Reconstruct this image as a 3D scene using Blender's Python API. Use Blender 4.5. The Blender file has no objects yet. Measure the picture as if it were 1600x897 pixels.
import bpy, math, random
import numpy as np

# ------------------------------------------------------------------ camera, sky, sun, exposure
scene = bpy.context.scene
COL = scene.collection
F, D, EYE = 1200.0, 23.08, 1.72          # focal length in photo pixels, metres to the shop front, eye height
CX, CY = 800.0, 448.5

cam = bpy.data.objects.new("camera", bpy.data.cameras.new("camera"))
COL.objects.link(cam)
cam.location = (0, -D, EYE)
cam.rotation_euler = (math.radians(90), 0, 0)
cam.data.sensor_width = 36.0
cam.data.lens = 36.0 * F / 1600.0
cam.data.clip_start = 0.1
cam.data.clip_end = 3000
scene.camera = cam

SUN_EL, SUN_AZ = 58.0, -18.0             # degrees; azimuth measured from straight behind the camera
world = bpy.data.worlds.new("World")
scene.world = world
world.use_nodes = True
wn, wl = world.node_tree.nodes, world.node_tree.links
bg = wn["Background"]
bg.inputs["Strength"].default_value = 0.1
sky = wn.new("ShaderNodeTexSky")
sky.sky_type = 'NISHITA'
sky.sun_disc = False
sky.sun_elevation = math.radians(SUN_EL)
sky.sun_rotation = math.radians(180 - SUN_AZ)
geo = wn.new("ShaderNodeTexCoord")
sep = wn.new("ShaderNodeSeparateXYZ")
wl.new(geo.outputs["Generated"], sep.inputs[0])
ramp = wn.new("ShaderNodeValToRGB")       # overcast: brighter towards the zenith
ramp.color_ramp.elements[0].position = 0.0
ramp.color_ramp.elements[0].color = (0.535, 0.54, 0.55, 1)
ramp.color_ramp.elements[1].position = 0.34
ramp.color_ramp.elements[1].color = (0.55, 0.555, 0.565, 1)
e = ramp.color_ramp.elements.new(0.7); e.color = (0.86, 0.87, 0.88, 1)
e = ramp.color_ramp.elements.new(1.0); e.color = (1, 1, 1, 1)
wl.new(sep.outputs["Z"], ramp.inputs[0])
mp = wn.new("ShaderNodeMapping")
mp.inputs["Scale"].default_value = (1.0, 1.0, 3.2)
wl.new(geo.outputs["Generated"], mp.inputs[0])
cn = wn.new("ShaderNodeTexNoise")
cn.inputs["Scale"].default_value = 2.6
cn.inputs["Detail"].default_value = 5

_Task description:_
Quote exactly the first line of the data and every line after it through the one holding "scene.camera = cam".

_Exercise solution:_
Reconstruct this image as a 3D scene using Blender's Python API. Use Blender 4.5. The Blender file has no objects yet. Measure the picture as if it were 1600x897 pixels.
import bpy, math, random
import numpy as np

# ------------------------------------------------------------------ camera, sky, sun, exposure
scene = bpy.context.scene
COL = scene.collection
F, D, EYE = 1200.0, 23.08, 1.72          # focal length in photo pixels, metres to the shop front, eye height
CX, CY = 800.0, 448.5

cam = bpy.data.objects.new("camera", bpy.data.cameras.new("camera"))
COL.objects.link(cam)
cam.location = (0, -D, EYE)
cam.rotation_euler = (math.radians(90), 0, 0)
cam.data.sensor_width = 36.0
cam.data.lens = 36.0 * F / 1600.0
cam.data.clip_start = 0.1
cam.data.clip_end = 3000
scene.camera = cam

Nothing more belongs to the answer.